> _Task to carry out_:
Using the entries that follow, state how many lines contain the word "picture". The response is that number and nothing more.
--- START Material for this task ---
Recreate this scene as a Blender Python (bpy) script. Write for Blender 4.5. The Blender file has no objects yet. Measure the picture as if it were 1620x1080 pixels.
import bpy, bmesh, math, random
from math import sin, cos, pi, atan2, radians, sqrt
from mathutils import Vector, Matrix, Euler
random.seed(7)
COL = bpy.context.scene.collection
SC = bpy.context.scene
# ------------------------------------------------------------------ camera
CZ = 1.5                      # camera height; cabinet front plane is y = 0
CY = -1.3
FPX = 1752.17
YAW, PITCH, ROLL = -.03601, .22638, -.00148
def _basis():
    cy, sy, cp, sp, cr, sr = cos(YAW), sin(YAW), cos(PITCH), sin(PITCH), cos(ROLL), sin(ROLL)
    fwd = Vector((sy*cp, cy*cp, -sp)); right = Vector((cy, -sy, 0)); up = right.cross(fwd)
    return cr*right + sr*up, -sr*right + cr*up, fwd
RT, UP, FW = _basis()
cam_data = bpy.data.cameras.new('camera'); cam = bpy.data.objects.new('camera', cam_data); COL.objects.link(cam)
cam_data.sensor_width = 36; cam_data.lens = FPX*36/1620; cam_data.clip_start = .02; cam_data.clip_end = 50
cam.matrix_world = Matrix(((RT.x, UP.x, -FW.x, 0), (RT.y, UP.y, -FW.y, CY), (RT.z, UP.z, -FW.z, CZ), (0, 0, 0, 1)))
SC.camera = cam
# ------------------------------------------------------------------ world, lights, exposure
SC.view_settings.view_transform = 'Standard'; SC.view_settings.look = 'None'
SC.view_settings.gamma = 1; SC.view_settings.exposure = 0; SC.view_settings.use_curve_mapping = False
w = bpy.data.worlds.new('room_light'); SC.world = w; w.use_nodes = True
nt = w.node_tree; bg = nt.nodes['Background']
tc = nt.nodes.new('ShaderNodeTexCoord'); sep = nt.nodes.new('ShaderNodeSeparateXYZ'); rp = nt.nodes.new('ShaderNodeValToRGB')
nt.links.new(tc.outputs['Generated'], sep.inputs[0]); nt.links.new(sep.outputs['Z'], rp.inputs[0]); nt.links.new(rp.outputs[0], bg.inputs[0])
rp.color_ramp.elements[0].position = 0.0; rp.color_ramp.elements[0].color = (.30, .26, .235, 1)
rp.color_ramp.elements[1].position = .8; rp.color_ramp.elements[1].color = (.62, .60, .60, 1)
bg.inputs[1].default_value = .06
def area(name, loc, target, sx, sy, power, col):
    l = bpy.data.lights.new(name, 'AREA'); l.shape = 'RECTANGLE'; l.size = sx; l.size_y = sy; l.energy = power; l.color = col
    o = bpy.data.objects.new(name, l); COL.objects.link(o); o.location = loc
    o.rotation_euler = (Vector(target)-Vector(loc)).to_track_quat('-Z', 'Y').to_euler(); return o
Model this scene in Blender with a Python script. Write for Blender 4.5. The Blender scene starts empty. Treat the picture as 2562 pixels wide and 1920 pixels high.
--- END Material for this task ---
> _In response_:
2